### WORK TO COMPLETE
The material below holds a span beginning at the line with "Keep writing the" and ending at the line with "((.095, .093, .095), 3)]". Quote that span exactly, both ends included, and only that span.

### ITEMS
----

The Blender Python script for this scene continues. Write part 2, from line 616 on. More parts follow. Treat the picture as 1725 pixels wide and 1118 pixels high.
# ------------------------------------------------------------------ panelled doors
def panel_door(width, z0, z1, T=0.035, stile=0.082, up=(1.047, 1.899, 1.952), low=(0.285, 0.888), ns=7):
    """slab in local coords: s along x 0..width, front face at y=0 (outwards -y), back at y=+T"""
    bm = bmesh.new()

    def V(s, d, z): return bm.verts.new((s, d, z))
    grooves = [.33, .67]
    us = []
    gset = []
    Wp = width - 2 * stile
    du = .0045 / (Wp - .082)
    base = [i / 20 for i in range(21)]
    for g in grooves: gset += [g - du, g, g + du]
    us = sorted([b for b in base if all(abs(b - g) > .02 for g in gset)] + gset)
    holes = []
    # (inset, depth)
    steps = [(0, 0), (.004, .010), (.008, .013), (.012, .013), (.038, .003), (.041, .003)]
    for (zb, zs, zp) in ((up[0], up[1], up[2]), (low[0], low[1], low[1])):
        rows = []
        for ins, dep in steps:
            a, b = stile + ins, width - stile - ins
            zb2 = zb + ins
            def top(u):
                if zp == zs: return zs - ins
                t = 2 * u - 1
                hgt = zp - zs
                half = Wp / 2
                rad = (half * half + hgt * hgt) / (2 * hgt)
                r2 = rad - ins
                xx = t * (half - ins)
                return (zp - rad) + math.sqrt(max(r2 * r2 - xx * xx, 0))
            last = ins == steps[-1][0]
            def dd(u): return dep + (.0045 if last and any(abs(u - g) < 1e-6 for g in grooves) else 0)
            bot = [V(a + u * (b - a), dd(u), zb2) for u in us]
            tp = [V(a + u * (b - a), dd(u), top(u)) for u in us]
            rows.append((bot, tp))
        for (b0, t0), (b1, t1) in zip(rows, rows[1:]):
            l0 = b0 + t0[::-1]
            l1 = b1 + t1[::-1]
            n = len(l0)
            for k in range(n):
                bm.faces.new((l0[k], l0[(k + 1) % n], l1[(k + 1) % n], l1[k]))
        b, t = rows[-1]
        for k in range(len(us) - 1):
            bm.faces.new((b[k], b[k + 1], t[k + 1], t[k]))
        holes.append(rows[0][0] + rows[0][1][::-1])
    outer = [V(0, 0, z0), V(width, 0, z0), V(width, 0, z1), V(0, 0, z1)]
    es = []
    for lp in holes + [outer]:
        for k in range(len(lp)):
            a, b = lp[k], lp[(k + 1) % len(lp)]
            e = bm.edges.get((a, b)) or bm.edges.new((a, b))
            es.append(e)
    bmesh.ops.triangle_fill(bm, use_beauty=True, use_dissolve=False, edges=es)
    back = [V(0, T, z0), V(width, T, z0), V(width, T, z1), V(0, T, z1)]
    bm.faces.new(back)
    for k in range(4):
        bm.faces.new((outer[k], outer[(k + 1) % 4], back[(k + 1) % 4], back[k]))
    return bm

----

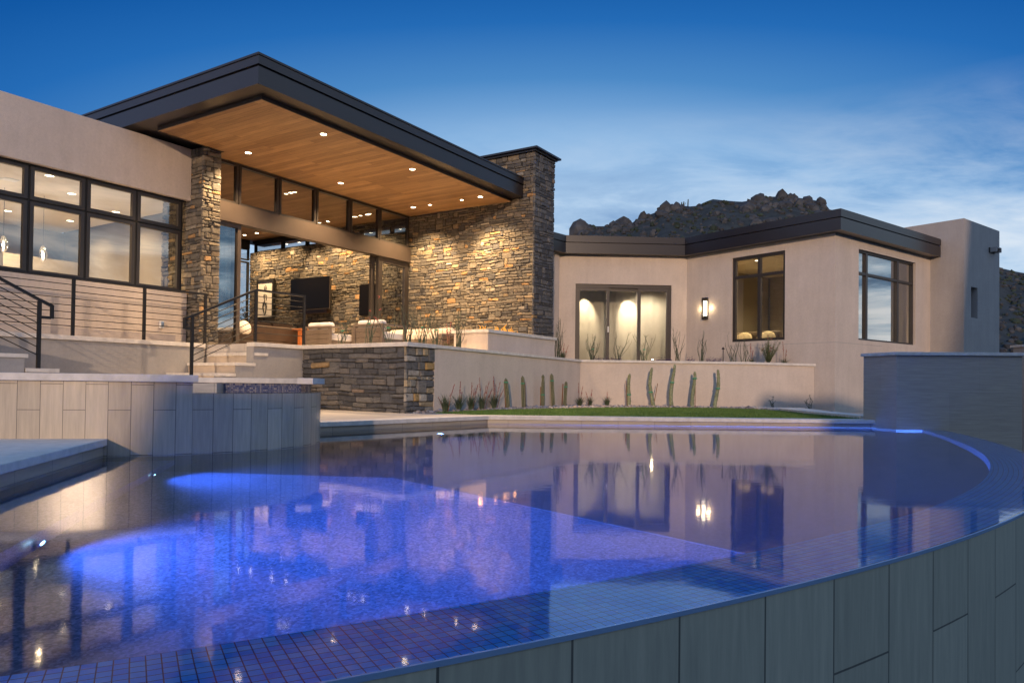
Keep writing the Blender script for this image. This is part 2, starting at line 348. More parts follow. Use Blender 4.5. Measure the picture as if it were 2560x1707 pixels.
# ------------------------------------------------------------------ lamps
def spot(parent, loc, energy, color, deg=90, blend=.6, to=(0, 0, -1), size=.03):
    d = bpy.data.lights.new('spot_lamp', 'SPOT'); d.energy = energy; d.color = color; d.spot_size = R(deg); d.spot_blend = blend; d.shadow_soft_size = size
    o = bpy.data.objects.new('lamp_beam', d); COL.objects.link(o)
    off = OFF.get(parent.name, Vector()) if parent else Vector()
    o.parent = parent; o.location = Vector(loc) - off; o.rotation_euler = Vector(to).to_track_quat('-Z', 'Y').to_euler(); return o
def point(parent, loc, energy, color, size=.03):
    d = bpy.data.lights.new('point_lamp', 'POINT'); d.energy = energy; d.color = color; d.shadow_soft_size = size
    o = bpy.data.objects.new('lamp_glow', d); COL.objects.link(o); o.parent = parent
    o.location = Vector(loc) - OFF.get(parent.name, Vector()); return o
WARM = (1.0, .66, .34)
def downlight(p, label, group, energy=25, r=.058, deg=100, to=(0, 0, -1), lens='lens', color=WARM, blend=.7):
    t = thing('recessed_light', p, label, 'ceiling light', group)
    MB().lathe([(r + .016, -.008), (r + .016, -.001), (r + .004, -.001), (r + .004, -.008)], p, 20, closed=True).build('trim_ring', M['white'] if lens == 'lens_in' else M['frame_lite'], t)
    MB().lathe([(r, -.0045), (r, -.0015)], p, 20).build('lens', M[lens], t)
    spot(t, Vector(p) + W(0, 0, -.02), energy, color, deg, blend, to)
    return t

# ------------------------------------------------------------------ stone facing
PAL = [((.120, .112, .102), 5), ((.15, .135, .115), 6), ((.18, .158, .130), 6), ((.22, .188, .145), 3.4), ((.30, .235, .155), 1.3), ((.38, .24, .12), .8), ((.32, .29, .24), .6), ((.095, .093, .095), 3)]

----

### RESPONSE TO THE EXERCISE
Keep writing the Blender script for this image. This is part 2, starting at line 348. More parts follow. Use Blender 4.5. Measure the picture as if it were 2560x1707 pixels.
# ------------------------------------------------------------------ lamps
def spot(parent, loc, energy, color, deg=90, blend=.6, to=(0, 0, -1), size=.03):
    d = bpy.data.lights.new('spot_lamp', 'SPOT'); d.energy = energy; d.color = color; d.spot_size = R(deg); d.spot_blend = blend; d.shadow_soft_size = size
    o = bpy.data.objects.new('lamp_beam', d); COL.objects.link(o)
    off = OFF.get(parent.name, Vector()) if parent else Vector()
    o.parent = parent; o.location = Vector(loc) - off; o.rotation_euler = Vector(to).to_track_quat('-Z', 'Y').to_euler(); return o
def point(parent, loc, energy, color, size=.03):
    d = bpy.data.lights.new('point_lamp', 'POINT'); d.energy = energy; d.color = color; d.shadow_soft_size = size
    o = bpy.data.objects.new('lamp_glow', d); COL.objects.link(o); o.parent = parent
    o.location = Vector(loc) - OFF.get(parent.name, Vector()); return o
WARM = (1.0, .66, .34)
def downlight(p, label, group, energy=25, r=.058, deg=100, to=(0, 0, -1), lens='lens', color=WARM, blend=.7):
    t = thing('recessed_light', p, label, 'ceiling light', group)
    MB().lathe([(r + .016, -.008), (r + .016, -.001), (r + .004, -.001), (r + .004, -.008)], p, 20, closed=True).build('trim_ring', M['white'] if lens == 'lens_in' else M['frame_lite'], t)
    MB().lathe([(r, -.0045), (r, -.0015)], p, 20).build('lens', M[lens], t)
    spot(t, Vector(p) + W(0, 0, -.02), energy, color, deg, blend, to)
    return t

# ------------------------------------------------------------------ stone facing
PAL = [((.120, .112, .102), 5), ((.15, .135, .115), 6), ((.18, .158, .130), 6), ((.22, .188, .145), 3.4), ((.30, .235, .155), 1.3), ((.38, .24, .12), .8), ((.32, .29, .24), .6), ((.095, .093, .095), 3)]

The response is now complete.